— Prompt —
Quote exactly the lines spanning from the top of the data below to the line that contains "PI = math.pi", including both.

Entries with scene source code
+ + +
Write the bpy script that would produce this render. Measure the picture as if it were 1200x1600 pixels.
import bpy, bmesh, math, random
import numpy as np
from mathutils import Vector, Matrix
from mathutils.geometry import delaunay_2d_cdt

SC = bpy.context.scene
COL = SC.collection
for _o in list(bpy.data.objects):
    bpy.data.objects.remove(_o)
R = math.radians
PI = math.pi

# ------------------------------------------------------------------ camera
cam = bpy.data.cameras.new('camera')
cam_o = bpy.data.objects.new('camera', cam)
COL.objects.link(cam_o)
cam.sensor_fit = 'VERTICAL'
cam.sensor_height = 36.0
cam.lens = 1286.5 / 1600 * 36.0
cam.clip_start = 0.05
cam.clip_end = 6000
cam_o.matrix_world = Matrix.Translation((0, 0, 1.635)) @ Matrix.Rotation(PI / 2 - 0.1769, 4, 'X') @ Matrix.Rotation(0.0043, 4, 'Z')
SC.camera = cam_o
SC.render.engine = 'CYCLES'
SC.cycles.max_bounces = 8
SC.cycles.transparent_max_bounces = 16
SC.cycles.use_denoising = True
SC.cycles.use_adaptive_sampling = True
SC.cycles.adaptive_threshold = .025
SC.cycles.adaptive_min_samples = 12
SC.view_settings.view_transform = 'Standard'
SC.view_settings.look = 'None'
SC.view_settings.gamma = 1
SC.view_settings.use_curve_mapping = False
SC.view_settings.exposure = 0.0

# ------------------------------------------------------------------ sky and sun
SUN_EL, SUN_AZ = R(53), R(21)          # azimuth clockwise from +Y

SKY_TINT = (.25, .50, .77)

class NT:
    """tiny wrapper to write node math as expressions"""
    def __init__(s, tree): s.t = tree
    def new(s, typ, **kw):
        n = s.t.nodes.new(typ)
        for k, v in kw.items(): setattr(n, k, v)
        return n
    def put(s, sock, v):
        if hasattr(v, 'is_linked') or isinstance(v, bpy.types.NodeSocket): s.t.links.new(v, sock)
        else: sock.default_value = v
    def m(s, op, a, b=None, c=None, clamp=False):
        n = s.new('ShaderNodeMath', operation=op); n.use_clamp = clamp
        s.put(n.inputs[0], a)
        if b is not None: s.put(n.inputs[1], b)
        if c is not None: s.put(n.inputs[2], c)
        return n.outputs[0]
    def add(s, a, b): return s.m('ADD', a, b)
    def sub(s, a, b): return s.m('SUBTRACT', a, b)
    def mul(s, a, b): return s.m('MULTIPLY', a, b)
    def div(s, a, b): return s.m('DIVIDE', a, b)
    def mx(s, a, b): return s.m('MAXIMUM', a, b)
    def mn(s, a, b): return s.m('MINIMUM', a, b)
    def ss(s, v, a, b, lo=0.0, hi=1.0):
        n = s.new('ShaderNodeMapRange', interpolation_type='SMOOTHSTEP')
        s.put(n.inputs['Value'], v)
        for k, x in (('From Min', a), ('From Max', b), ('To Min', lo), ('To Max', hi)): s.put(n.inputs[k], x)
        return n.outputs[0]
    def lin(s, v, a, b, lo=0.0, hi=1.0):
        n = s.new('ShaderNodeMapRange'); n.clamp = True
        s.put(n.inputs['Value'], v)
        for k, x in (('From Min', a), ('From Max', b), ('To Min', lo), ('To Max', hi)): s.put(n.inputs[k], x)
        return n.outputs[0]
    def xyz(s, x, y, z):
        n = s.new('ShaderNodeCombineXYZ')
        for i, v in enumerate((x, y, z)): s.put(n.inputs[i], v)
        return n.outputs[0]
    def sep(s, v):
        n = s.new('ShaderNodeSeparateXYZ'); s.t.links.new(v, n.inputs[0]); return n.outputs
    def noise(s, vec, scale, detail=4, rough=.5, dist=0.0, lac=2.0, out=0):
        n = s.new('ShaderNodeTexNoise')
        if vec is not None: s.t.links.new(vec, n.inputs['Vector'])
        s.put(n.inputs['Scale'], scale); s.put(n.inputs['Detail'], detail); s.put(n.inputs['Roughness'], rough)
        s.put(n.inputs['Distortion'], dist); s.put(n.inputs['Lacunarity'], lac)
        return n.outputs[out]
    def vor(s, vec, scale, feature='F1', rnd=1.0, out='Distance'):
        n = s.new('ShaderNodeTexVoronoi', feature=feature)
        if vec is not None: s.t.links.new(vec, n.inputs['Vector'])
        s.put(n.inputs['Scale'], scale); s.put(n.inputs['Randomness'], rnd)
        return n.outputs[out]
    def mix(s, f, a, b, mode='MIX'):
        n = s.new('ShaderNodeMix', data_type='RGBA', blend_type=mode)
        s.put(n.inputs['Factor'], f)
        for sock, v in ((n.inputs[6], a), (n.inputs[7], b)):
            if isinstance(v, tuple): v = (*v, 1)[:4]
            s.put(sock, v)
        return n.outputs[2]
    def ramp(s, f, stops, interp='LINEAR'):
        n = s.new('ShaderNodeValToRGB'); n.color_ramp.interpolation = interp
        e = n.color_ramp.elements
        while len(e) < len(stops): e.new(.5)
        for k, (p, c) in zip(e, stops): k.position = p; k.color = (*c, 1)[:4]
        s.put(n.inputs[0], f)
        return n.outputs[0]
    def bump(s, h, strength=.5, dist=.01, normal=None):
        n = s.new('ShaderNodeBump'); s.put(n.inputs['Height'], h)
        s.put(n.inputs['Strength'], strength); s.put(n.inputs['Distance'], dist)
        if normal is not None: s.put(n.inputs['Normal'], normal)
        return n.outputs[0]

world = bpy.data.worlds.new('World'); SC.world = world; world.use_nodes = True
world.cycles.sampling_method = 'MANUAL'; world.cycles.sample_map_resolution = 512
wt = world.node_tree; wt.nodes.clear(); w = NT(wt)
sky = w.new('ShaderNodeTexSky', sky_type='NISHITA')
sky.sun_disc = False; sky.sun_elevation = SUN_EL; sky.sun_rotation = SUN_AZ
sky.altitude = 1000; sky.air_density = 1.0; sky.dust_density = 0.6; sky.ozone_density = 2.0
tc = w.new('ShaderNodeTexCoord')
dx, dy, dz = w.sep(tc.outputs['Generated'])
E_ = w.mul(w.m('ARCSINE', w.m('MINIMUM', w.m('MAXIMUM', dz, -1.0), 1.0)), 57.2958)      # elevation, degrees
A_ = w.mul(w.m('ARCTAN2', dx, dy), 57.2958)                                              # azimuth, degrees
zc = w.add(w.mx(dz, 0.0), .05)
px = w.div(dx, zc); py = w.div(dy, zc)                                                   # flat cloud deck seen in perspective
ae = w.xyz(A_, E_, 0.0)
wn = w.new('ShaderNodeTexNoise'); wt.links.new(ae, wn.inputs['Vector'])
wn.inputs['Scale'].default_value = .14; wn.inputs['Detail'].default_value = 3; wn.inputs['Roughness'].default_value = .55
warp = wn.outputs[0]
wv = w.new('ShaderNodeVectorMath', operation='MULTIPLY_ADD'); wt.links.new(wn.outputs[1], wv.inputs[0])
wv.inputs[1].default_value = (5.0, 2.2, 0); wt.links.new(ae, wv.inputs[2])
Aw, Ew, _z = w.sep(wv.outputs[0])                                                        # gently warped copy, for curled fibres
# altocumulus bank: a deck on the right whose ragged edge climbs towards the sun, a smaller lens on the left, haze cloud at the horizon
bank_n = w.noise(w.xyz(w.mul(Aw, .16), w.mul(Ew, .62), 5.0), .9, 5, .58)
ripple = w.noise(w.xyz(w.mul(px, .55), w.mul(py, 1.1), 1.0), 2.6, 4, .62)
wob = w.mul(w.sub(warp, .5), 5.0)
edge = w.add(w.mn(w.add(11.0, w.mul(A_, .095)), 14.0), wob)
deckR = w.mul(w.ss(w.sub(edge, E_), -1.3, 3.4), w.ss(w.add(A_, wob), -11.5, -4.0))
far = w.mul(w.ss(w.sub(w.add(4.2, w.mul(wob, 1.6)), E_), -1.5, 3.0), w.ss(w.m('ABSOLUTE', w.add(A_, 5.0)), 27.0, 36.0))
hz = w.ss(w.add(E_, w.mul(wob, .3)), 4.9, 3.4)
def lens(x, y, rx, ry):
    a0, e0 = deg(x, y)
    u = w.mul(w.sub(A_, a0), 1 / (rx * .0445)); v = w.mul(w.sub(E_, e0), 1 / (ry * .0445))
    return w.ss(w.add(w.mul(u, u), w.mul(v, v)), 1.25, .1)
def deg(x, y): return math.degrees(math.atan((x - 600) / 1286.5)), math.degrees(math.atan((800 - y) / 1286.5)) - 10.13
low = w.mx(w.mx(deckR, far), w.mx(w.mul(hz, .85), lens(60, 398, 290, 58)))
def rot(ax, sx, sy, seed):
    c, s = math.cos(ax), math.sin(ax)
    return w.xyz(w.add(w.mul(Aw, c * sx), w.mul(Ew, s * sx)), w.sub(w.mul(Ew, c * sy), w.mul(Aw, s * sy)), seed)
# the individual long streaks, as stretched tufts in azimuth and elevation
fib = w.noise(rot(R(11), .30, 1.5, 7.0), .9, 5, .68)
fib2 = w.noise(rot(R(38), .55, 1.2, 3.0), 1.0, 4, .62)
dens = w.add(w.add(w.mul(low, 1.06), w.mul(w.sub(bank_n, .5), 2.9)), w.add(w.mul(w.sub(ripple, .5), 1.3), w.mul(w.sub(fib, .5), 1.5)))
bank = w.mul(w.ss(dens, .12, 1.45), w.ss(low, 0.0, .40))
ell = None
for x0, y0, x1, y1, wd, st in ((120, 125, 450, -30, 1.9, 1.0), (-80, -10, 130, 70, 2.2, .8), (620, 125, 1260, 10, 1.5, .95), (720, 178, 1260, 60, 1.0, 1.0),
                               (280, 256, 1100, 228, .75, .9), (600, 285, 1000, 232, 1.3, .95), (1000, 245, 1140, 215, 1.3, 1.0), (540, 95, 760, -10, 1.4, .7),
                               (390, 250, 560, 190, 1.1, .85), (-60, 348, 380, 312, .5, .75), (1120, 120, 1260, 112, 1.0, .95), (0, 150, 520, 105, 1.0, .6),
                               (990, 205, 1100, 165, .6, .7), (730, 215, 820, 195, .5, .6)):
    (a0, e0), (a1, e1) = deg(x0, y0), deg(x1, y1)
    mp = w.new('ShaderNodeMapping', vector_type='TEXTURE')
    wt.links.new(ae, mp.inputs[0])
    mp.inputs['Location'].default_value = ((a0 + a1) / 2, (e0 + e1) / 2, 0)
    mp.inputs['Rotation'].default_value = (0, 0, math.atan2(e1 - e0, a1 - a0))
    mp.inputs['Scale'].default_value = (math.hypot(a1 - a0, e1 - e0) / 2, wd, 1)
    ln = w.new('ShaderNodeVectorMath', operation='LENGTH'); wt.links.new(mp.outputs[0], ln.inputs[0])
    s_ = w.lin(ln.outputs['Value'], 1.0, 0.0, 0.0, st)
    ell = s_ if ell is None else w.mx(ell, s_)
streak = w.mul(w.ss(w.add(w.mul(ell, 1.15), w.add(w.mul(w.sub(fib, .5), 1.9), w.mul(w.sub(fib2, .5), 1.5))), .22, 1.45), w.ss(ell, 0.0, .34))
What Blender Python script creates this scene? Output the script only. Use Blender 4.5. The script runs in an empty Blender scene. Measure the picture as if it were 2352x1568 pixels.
+ + +
— Task solution —
Write the bpy script that would produce this render. Measure the picture as if it were 1200x1600 pixels.
import bpy, bmesh, math, random
import numpy as np
from mathutils import Vector, Matrix
from mathutils.geometry import delaunay_2d_cdt

SC = bpy.context.scene
COL = SC.collection
for _o in list(bpy.data.objects):
    bpy.data.objects.remove(_o)
R = math.radians
PI = math.pi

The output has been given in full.